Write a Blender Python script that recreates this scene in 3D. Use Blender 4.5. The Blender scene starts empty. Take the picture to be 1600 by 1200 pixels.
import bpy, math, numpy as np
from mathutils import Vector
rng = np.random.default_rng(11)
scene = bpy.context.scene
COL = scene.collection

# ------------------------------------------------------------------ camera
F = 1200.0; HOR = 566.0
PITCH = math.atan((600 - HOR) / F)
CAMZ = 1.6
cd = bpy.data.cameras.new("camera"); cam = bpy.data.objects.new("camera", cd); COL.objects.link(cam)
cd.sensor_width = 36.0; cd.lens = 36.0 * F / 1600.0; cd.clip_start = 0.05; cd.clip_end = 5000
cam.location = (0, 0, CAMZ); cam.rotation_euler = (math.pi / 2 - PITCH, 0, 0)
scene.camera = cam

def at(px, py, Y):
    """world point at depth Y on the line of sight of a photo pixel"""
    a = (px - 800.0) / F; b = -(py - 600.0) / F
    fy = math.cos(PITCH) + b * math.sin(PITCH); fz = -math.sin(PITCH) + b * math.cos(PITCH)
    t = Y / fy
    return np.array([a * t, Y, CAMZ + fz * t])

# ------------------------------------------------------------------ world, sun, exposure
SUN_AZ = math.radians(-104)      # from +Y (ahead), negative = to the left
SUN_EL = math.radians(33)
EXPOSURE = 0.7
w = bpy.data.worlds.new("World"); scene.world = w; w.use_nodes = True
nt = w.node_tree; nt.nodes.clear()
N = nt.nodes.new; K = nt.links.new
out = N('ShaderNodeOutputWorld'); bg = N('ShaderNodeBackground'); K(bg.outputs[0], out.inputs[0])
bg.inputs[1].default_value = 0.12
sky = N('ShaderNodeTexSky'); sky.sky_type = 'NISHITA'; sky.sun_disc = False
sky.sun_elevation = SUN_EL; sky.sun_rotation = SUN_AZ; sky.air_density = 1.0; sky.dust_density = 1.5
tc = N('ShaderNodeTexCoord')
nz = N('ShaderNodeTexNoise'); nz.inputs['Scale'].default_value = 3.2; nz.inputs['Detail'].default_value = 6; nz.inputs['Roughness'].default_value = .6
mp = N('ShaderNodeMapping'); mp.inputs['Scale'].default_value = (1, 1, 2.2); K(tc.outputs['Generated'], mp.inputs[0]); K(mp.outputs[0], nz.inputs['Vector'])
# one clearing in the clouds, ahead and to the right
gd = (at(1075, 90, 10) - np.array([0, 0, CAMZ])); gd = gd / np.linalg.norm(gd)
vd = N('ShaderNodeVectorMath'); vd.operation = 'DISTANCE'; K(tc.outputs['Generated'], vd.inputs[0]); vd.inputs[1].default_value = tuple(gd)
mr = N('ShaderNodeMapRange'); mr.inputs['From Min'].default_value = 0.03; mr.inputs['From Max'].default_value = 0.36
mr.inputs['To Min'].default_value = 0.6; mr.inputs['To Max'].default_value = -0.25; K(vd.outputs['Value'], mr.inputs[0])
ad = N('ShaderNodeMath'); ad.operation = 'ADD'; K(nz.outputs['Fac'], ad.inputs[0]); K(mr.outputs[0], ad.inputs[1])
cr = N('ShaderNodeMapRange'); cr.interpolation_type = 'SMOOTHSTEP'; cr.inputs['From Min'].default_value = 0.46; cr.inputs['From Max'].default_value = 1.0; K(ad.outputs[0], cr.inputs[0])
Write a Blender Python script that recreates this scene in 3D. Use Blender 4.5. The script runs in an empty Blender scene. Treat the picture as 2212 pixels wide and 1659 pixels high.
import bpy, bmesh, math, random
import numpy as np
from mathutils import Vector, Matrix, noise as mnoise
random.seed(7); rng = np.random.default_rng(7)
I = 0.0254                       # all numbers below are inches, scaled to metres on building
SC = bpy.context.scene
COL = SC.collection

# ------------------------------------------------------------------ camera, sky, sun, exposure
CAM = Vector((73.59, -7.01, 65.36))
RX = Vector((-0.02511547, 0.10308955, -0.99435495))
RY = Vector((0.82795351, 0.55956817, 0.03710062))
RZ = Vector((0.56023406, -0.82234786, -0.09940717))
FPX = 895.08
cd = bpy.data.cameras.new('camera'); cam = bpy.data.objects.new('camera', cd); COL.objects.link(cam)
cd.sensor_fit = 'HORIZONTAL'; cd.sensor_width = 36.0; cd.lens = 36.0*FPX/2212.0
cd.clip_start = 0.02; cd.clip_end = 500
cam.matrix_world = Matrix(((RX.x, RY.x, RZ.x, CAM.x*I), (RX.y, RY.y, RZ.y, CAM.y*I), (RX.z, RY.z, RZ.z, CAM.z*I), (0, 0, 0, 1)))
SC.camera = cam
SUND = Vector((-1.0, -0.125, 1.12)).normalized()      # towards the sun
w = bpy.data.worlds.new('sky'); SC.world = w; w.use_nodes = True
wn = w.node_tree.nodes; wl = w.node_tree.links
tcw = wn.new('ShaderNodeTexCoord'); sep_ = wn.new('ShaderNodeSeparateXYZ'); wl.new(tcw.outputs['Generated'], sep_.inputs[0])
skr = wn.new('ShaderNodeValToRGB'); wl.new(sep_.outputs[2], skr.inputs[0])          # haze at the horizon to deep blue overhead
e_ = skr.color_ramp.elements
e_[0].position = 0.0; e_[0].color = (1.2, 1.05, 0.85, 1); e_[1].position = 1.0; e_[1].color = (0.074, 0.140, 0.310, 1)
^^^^
> _YOUR TASK_:
Print exactly the lines above from the one with "1659 pixels high." to the one with "COL = SC.collection", including both.

> _ANSWER IN FULL_:
Write a Blender Python script that recreates this scene in 3D. Use Blender 4.5. The script runs in an empty Blender scene. Treat the picture as 2212 pixels wide and 1659 pixels high.
import bpy, bmesh, math, random
import numpy as np
from mathutils import Vector, Matrix, noise as mnoise
random.seed(7); rng = np.random.default_rng(7)
I = 0.0254                       # all numbers below are inches, scaled to metres on building
SC = bpy.context.scene
COL = SC.collection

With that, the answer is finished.